----- DATA ROWS

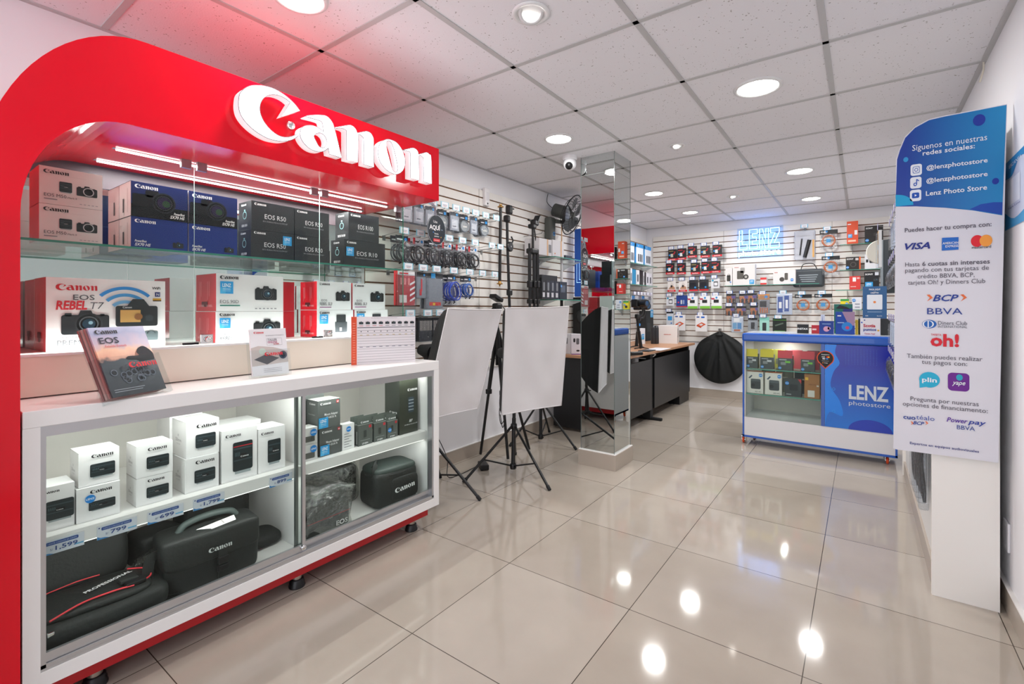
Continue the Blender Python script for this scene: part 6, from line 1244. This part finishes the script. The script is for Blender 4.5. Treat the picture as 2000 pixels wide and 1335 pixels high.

----------
----- DATA ROWS

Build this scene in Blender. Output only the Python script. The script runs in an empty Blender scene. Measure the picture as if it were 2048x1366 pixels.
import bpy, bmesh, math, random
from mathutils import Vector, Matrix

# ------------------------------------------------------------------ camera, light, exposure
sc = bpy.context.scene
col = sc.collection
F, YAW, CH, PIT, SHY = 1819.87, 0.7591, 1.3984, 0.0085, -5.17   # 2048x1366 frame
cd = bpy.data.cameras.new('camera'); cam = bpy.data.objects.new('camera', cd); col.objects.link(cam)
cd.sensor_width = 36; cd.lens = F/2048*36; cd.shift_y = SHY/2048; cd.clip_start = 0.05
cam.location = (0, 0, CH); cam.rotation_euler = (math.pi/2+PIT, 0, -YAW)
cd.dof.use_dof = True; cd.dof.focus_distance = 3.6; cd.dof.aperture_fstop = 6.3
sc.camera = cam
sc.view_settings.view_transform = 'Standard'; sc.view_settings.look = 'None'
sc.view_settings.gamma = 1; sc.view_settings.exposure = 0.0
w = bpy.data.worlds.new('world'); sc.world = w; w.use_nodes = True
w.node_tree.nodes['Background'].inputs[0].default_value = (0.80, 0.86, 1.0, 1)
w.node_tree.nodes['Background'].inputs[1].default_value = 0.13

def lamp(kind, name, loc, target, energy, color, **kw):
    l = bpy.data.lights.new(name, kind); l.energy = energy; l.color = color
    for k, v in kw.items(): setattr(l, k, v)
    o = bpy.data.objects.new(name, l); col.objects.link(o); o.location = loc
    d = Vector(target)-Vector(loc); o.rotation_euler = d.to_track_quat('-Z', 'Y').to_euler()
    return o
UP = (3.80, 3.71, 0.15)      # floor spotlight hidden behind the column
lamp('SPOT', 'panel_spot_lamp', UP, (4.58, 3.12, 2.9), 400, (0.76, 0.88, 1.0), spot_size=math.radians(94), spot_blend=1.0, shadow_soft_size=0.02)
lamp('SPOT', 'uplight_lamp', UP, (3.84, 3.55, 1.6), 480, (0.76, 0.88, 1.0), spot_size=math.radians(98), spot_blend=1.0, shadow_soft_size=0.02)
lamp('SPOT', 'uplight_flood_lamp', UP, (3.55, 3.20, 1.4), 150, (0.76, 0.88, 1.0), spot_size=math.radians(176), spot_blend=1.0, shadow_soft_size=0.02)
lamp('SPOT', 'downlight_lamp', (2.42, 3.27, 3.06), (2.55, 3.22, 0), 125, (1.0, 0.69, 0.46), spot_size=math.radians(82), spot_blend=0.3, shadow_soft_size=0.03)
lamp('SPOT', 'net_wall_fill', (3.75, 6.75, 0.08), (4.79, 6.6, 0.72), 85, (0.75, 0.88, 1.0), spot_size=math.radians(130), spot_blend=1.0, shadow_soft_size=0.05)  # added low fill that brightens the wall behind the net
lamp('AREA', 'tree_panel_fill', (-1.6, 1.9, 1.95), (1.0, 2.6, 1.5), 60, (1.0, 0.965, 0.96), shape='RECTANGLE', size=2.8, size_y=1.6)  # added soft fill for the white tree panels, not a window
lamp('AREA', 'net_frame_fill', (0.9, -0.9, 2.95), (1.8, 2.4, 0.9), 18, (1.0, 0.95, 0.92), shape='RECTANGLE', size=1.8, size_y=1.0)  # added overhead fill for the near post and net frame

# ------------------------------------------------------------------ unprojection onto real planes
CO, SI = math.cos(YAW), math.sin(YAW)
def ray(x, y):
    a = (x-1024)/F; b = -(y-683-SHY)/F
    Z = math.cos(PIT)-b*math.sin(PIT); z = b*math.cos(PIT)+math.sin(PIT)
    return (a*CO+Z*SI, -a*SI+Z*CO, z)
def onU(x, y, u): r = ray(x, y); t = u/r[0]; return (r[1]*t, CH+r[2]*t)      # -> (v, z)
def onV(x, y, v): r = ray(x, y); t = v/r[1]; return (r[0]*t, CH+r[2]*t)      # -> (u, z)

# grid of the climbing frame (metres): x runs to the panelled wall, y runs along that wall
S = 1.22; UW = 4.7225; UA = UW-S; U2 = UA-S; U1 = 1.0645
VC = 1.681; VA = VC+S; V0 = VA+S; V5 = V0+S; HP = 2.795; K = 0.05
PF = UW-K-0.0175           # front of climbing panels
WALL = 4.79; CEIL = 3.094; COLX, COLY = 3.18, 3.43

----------
----- DATA ROWS

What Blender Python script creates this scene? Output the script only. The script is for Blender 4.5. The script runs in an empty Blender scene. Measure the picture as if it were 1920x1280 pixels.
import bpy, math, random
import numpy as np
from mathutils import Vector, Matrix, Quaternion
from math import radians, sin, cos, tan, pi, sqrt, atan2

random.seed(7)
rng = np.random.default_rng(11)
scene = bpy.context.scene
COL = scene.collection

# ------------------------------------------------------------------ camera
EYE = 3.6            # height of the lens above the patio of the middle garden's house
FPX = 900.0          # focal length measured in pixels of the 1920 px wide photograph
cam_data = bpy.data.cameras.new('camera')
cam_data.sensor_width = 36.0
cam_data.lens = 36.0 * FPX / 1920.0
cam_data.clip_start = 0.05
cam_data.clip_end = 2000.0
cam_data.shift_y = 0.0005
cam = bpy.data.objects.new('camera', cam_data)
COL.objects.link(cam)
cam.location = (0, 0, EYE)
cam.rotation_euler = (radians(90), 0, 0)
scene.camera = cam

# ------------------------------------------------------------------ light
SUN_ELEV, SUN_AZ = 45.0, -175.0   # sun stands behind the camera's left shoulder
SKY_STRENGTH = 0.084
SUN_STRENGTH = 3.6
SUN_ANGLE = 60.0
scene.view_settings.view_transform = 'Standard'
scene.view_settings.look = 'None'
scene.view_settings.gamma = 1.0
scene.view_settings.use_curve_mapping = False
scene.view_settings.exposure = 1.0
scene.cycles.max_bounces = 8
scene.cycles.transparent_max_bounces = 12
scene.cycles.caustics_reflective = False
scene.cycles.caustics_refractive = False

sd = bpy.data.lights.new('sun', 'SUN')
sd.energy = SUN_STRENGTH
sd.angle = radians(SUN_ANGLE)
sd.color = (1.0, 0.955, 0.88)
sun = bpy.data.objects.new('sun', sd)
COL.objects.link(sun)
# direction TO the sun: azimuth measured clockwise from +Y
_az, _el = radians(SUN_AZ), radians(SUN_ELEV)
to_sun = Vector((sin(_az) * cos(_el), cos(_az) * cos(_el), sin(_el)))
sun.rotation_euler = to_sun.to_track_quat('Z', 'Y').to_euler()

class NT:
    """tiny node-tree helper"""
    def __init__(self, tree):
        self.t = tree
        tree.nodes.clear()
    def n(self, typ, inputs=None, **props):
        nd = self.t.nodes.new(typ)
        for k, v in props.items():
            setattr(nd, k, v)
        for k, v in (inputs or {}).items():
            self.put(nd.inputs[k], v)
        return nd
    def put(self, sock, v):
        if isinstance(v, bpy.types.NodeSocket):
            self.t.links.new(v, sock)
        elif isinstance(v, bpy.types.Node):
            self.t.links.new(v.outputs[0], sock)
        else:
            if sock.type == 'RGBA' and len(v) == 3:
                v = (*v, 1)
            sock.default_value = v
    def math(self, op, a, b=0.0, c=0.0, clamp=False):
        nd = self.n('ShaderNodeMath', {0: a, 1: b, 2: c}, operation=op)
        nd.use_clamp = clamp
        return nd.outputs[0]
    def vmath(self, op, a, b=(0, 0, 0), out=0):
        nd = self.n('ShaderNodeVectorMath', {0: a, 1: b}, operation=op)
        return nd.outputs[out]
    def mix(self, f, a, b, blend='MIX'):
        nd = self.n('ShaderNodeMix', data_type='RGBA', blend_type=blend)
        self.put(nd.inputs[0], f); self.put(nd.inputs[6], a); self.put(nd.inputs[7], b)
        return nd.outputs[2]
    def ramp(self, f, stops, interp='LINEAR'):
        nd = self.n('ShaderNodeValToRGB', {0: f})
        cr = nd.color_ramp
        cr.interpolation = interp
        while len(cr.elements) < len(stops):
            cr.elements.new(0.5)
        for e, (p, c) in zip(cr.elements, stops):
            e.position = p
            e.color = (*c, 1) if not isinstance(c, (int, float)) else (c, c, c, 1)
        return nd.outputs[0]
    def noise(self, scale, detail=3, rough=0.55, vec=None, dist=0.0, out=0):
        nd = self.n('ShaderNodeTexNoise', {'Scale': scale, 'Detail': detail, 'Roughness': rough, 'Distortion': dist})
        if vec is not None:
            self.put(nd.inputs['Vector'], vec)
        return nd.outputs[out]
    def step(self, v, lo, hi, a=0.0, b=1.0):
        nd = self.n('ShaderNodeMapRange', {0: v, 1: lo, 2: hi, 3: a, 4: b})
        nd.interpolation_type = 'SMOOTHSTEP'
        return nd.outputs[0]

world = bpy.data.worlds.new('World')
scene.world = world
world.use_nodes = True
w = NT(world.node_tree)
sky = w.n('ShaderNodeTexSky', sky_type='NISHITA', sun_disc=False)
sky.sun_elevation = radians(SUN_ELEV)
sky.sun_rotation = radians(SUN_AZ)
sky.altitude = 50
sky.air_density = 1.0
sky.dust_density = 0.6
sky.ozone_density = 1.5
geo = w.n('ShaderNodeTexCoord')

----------

### TASK DESCRIPTION
List all lines in the material containing the string "Python".

### THE RESPONSE
Continue the Blender Python script for this scene: part 6, from line 1244. This part finishes the script. The script is for Blender 4.5. Treat the picture as 2000 pixels wide and 1335 pixels high.
Build this scene in Blender. Output only the Python script. The script runs in an empty Blender scene. Measure the picture as if it were 2048x1366 pixels.
What Blender Python script creates this scene? Output the script only. The script is for Blender 4.5. The script runs in an empty Blender scene. Measure the picture as if it were 1920x1280 pixels.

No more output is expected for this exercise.